Written by James Connors
22 Monday 22nd February 2010
Following Panasonic's unveiling of their flagship 3D plasma screen in Munich, James Connors of The Unstoppable Voltron of Entertainment takes a look at whether the technology is here to stay… or if it's just this years big marketing gimmick.

3D has always been a long desired concept when it comes to television and movies, from the blue/green glasses of Jaws 3D to the RealD films appearing in cinemas currently. When it came to developing the technology suitable for the home, it's not been a particularly easy ride.

In the cinema, recent animated features have been exported to 3D with relative ease, but in order to create realistic live action pieces, innovative new camera systems have had to be developed. James Cameron's 'Avatar' has been the main proponent for using the technology on huge big budget movies, and despite some criticism from film fans it's visuals were without doubt the principal reason it did so well. Naturally, those who enjoyed it at the cinema will want a similar experience in their living room.

The main issue that has always prevailed are the glasses. Unfortunately, with the first generation of true 3D televisions this isn't something that is going away quite yet. The glasses differ to the RealD pairs as they are synced to the television over IR, and are powered by a small battery. This is beneficial as they don't darken the image like their cinema equivalents, and the lack of a polarised screen ensures a cheaper manufacturing process. However, these glasses currently cost £100 a pair, which can be a financial dent for large families or replacing breakages.

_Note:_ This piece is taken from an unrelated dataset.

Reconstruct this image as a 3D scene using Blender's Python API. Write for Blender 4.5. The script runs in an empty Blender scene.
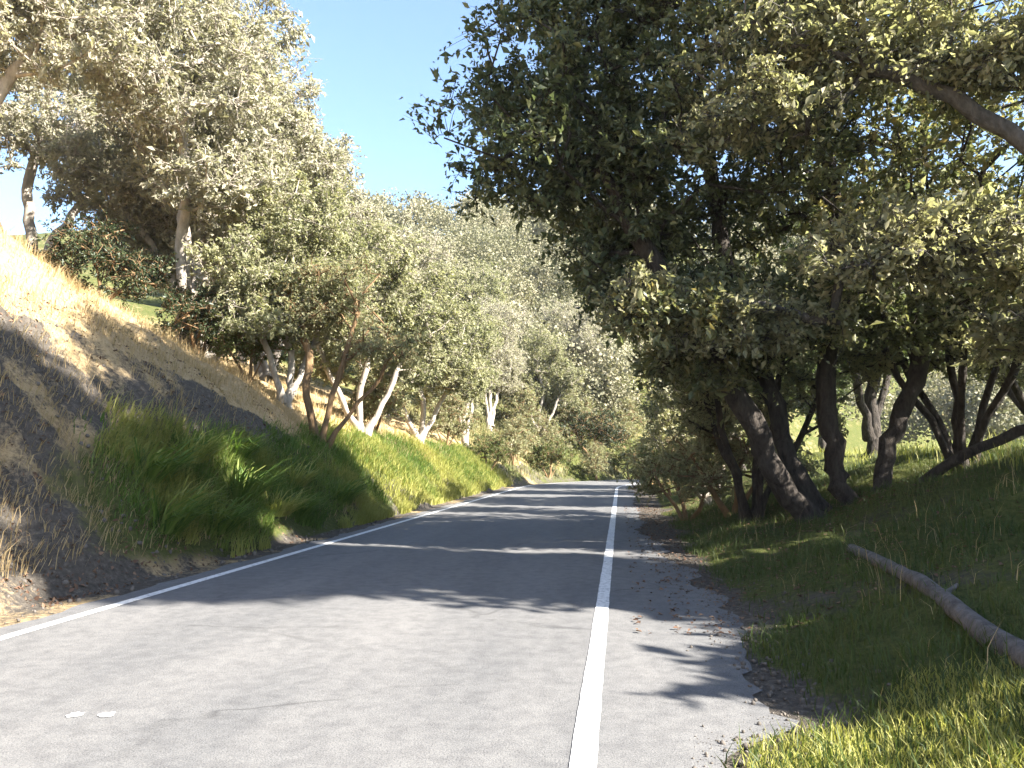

Whereas the outbreak of HDTV seemed beneficial for moderate sized panels, 3D is a whole different story. The minimum screen size being developed for currently is 50", and those who've previewed this size have advised it might not be big enough. The larger unit is the 65" version of the VT20 which will cost an estimated £4,000, however even this allegedly fails to deliver the desired immersive effect . There's no doubt that the technology is currently aiming at a very niche market, and due to the quality of screen required is unlikely to come down in price soon.

If you decide to purchase one of these sets, you'll need to make sure you can actually feed it a 3D image. Currently this will be done either via 3D Blu-Ray discs, which will need a capable player such as a PlayStation 3, or Sky HD. Sky jumped very early on the bandwagon, but it's currently unknown how much content they will actually be able to provide this early on. Recently several pubs across the country trialled the system for a Premier League football match. One of my friends who was able to locate a local showing simply said "Honestly, it was amazing".

The one thing Panasonic have in their favour is their new range includes the much coveted Kuro technology, inherited from Pioneer. Their high end plasma range has much been lauded as the best consumer sets available, mainly down to the black level that no competing panel has been able to match. The main caveat was the price tag, but if Panasonic can match their output at the lower price range discussed, it will be possible to pick up a 3D capable set for a lower cost than the current best 2D set. If this is the case and the VT20 is able to outperform it's 2D-only sisters, then there's little doubt they will shift units, even if it's only to a dedicated community.

3D is an old concept, but truly only getting it's real big domestic push from this point on. With Samsung and LG also putting out 3D sets this year, there's definitely competition for the new format to take off. That said, the high prices and enormous screens required mean it's not going to be a staple in every home for a long time, by which time it might no longer be flavour of the month."